F553 LOUを注文した2日後の朝、発送完了のメールがiPhoneに届いていた。待ち受け画面でその通知を確認したあと、再び眠りについてしまったとき、夢を見た。

僕がそのメールを開くと、スイスにあるFreitagの倉庫から、東京の自宅までの輸送ルートが世界地図とともに克明に記されていた。その地図を見る限り、ユーラシア大陸を鉄道で横断するらしかった。しかしその道中に、嫌に目立つ赤く染められたエリアがあることに気づいた。戦場だった。そこでは、いままさにミサイルが飛び交い、人が死んでいた。
僕が出会った唯一のバッグを乗せた鉄道は、その戦場で誤って爆撃を受け、行方が分からなくなってしまうのではないか———と、夢の中の僕は想像していた。
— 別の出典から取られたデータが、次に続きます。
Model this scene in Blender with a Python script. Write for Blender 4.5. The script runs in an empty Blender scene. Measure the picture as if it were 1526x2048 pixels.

もし無事に手元に届いたとしても、その段ボール箱に血がついているのかもしれなかった。

そこで目が覚めて、改めてメールを開いてみると世界地図など添付されてはいなかった。ただ “We have your parcel Bulach,Switzerland 08/28/2024,3:40pm”という文字情報だけが記載されていた。

そのとき不意に、僕はFreaitagから「距離」を届けてもらっているのではないか、という気がした。注文したF553 LOUはきっと信じられないくらいの距離をトラックの幌として世界中で過ごしてきた。そしてスイスでバッグとなってからも、日本までの9500kmの道のりを移動してくる。そして僕は(財布やノートとともに)移動するためにそのバッグを買ったのだ。バッグが欲しかっただけのはずなのに、F553 LOUの中に圧縮されていた過去と未来の「距離」が自分の上にのしかかってきて、眩暈がした。

F553 LOUが現実世界で戦場を通過したかどうかは分からないが、夢で見たことのインパクトは大きかった。世界は地続きになっている。世界中のどこも、あいだに海があろうが戦争が起きていようが、行こうと思えば行くことができてしまう。現にF553 LOUはスイスから僕のもとにやってきたのだ。
F553 LOUは、距離と時間の積み重なりを常に示してくれるものであり、これから地続きの世界の上をどこまでも移動するために必要なエネルギーで満たされている。